Arınç, olayı saptırmaya gerek olmadığını BDP'nin miting yapmak istediğini ve bu doğrultuda Valilik'ten izin istediğini ancak Valiliğin de yaptığı inceleme, araştırma, istihbaratlar doğrultusunda mitinge izin verilmeyeceğini ifade ettiğini belirtti.
 
Valiliğin verdiği bu kararın normal prosedür olduğunu ve Toplantı ve Gösteri Yürüyüşleri Kanunu'ndaki hükümler dikkate alınarak her Valiliğin kendi yetki alanı içerisinde böyle kararlar verebileceğini hatırlatan Arınç,şunları kaydetti:
 
''Fakat buna rağmen BDP'nin Genel Başkanı da milletvekilleri de sık sık konuşmalar yaparak Valiliğin bu kararını tanımayacaklarını, dolayısıyla halkı da bizzat sokaklarda yürüyerek Valiliğin kararına karşı gelmeye, direnmeye, bu kararı yok saymaya, davet etmişlerdir. Bu açıkça suçtur. Bu suç işlenmiştir ve tabi bu ısrar karşısında güvenlik görevlileri de yetkilerini kullanmak zorunda kalmışlardır. Yetki aşımı, orantısız güç kullanımı bunların hepsinden bahsedebilirsiniz. Ama ortalıkta valiliğin verdiği bir karar vardır, bu karar aleyhine de yargıya gitmemiştir BDP. Gitseydi belki toplantı yapacak bir imkanı da bulabilirdi.
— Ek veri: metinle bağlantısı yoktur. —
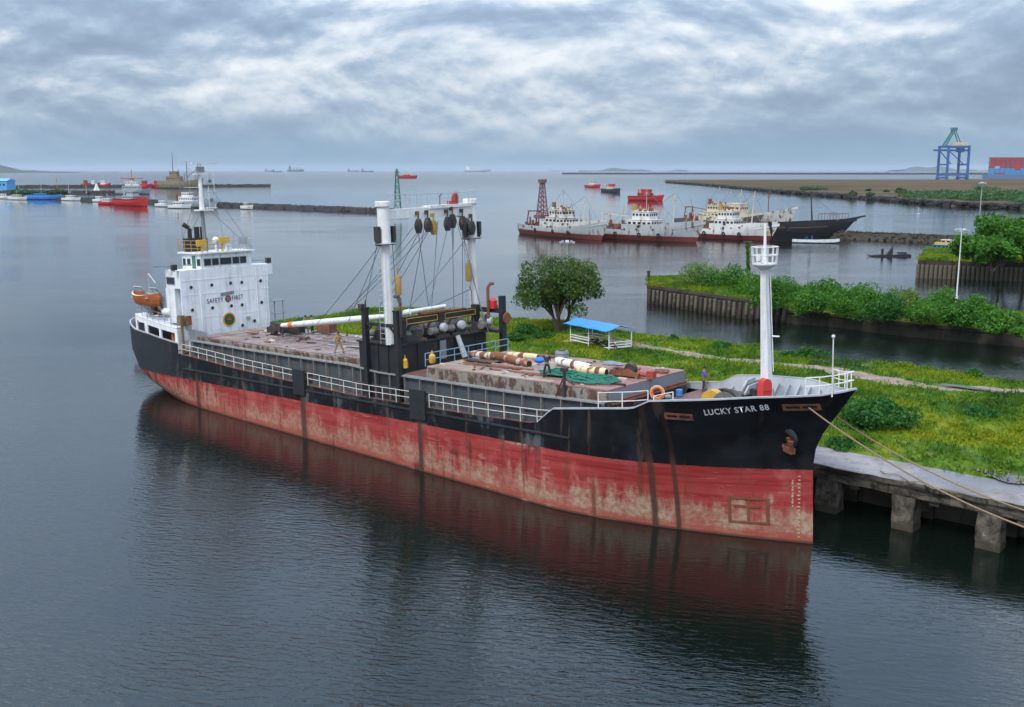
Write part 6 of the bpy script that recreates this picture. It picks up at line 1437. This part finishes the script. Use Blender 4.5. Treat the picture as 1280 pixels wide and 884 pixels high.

Madem ki karar olduğu yerde duruyor ve Valiliğin çok açık yüreklilikle açıkladığı gibi bazı arama ve taramalarda da silahlar bulunmuşsa patlayıcı maddeler bulunmuşsa orada toplanacak büyük bir kalabalığın suç işlemeye yönlendirileceği konusunda bir istihbarat da temin edilmişse Valiliğin bu kararına hepimizin uyması gerekirdi. Dolayısıyla Valilik, elindeki yetkiyi kullanmıştır ve bu yetkiyi kimseyle paylaşmasına da ihtiyacı yoktur. Sayın Bakanımız İçişleri Bakanlığı yapmış bir insandır. İçişleri Bakanlığı yapmış bir kişinin Valiliğin bu yetkisini bilmemesi düşünülemez. Dolayısıyla bu haberlerin doğru olmadığı kanaatindeyim.''
 
 

'Kararı kolaylaştırıcı bir tavır takınmaları gerekirdi'

 
 
Arınç, Vali, Emniyet Müdürlüğü ve organizasyonlarda sorumlu ve yetkili olanların yapılmak istenen bu mitingin tarih itibarıyla bazı olaylara denk geldiği ve bu nedenle böyle büyüklükteki bir mitingin başka kötü amaçlar için de kullanılabileceğini ifade ettiğini belirterek, ''Bir hukuk devleti ise Türkiye ve siyasi bir partinin genel başkanları da bu gerçeği biliyorsa Valiliğin kararına karşı gelmek değil bu kararı kolaylaştırıcı bir tavır takınmaları gerekirdi. Dolayısıyla bir bakanın bir valinin yetkisine müdahale etmesi söz konusu değil'' diye konuştu.